Have you ever been fooled by information you read online? You bet I have!

I will admit that I like to shop online.  Actually I love to shop online!  If there is a something I am going to buy I will always look at the product reviews to help determine if I will make the final purchase.  I use the term to help determine, because of the circumstance when I was fooled by what I read online.

A few years ago my husband and I wanted to purchase an exercise bike.  We went to a few sporting good stores in the area and then went online to compare the brands with their product reviews.  There were two brands that we were deciding between, but ended up going with one that actually had in their product reviews that the pedals did not stick.  The other bike had one review that mentioned sticking pedals.  Of course when we got the bike and put it together, you guessed it, the pedals began sticking after a week of use.  I immediately went online to look at the review I read about the pedals not sticking.  As I was reading through all of the reviews on the website, I noticed that there was not a single negative review about the bike.  All of the reviews were positive and almost seemed to contradict the negative reviews of other top brand bikes.

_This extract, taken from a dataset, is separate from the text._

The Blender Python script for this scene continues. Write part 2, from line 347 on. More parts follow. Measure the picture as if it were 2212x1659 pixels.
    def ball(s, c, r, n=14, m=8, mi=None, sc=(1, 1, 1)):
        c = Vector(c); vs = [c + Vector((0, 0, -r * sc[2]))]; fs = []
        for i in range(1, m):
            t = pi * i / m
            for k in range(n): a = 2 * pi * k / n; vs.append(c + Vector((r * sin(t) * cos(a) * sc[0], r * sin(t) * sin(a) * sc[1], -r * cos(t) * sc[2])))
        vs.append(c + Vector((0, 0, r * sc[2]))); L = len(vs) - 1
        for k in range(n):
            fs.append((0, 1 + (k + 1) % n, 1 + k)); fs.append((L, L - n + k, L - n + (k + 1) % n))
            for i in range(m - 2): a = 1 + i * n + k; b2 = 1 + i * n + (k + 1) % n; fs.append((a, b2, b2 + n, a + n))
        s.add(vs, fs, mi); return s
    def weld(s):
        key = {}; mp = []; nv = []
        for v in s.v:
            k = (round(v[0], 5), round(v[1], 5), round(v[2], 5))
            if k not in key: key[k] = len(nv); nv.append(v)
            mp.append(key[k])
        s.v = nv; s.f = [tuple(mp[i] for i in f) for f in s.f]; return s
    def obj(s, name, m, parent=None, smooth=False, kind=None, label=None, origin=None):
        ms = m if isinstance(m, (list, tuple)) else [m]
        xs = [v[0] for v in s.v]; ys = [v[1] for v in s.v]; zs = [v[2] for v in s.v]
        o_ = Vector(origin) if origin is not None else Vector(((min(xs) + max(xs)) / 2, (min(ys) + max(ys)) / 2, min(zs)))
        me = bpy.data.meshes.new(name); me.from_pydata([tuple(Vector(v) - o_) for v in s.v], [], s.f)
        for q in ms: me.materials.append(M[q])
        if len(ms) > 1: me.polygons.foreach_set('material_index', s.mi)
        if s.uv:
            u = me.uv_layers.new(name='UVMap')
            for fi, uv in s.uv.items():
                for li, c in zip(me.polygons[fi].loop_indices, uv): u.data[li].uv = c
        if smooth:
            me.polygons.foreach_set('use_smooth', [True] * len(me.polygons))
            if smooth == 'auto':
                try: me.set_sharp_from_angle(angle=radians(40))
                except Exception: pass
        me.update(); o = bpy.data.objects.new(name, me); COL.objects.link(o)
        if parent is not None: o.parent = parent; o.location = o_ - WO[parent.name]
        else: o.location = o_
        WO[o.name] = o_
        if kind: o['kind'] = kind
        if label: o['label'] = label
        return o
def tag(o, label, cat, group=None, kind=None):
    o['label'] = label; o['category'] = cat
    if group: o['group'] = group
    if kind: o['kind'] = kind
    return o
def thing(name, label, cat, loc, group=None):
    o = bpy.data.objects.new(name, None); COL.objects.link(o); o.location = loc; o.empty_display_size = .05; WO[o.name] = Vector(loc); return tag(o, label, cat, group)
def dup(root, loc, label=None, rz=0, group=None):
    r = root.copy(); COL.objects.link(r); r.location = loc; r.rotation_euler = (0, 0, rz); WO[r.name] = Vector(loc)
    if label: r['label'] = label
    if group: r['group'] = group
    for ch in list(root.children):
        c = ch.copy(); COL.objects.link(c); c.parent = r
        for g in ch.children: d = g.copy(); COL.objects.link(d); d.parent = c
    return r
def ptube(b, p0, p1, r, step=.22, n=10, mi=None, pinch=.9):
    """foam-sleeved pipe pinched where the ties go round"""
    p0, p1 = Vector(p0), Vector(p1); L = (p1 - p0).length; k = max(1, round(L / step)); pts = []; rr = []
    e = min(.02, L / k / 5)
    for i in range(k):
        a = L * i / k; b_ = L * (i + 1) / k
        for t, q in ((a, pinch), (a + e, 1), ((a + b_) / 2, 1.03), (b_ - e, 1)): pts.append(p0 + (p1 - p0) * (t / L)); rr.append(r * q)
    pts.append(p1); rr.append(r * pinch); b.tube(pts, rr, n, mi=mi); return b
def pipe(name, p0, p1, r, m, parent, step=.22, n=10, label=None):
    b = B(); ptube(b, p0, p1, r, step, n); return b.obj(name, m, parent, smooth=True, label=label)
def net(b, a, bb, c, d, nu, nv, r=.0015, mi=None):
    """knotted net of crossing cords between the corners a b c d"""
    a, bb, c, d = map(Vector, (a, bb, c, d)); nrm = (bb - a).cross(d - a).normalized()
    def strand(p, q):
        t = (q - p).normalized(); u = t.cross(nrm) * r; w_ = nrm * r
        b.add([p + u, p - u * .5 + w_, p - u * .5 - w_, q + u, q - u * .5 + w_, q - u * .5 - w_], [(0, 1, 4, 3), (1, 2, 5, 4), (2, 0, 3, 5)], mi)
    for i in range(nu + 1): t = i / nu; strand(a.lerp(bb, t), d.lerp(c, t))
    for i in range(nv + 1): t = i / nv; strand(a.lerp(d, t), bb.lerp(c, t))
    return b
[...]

This situation made me look further into product reviews.  Of course I was a little naive to think that all product reviews were made by actual consumers.  When researching product reviews I found that a lot of companies actually post their own reviews on the products and use it to help influence buyers.  Boy did they fool me!

With that being said, I now use reviews to help determine if I will buy the product, but it is not my final deciding factor.  After the bike incident my husband and I signed up for consumer reports and use it to help with our decision of big product purchases.  And now when we look at product reviews we remember that they could either be written by a person who actually used the product or by a person in the marketing department of the company who just wants to sell more items.

This is a good lesson for me to teach my students.  You cannot always believe everything you read on the Internet, whether it is a product review or information that is posted on any website.  The following article by Kevin Hodgson from the UNC School of Education talked about the importance of teaching students about the validity of domains:  Strategies for online reading.  I think this is a very important skill that students can use to help with researching and identifying areas on the Internet that may be more valid than others.  This has helped me in the past with research papers.   I use my previous experiences in my college classes to teach my students the best domains to find legitimate information.